Knowing this and after talking with Dave and other friends, I've reached out to a couple of groups I used to be part of, and sadly, they haven't replied. I'm in a quandary because I'm not sure if I'm disappointed or if I'm relieved.

Monday, 21 January 2019

Upcoming.....

It's very difficult, given that it's -17 degrees Celsius in Ottawa, not to write about the weather, but I'm succeeding.

Here we are well into January and Dave and I are realizing that if we were to take a trip this year, we should be planning it now.  I can't help but think of France as the perfect choice, but given that we were there for quite a while, two years ago, maybe we should choose a different destination. NOOOOOOOO, I want to go back to France.  Stay tuned.

Friday, 11 January 2019

Things not to think about

Today is so cold that I can't even stay near the windows.  Our windows face north and it's strange to see so few people on the sidewalks.  Nonetheless, I keep being drawn to look outdoors.

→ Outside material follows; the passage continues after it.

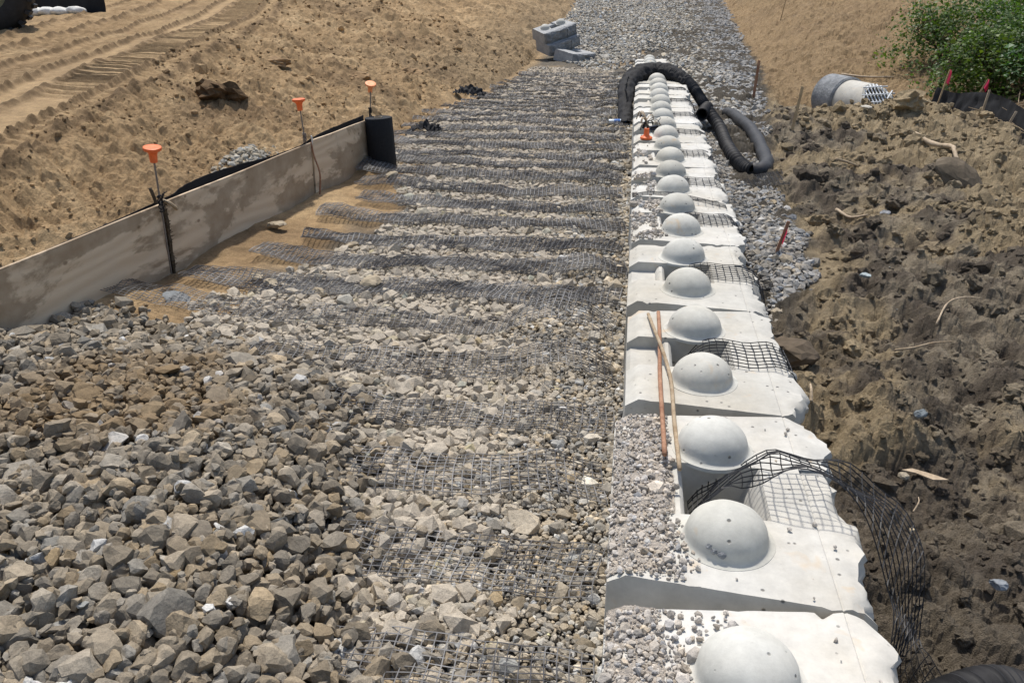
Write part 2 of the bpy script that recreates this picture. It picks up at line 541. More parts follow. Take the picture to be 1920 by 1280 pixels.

One of the things I saw today when shivering at the living room window was a small fat animal which I have to conclude was a rat. 

He was scurrying, but I couldn't figure out where he came from as none of the footprints leading up to the patio looked small enough.  I stood there trying to imagine how it got there, totally refusing to think that it might not have come from anywhere.  Maybe it lives somewhere closer to our front windows.

Well, some music would help.  I'm recommending "Here If You Listen", David Crosby, Michelle Willis, Becca Stevens and Michael League, and I'm drawn to that because Michelle Willis is a friend of our family who is talented and beautiful.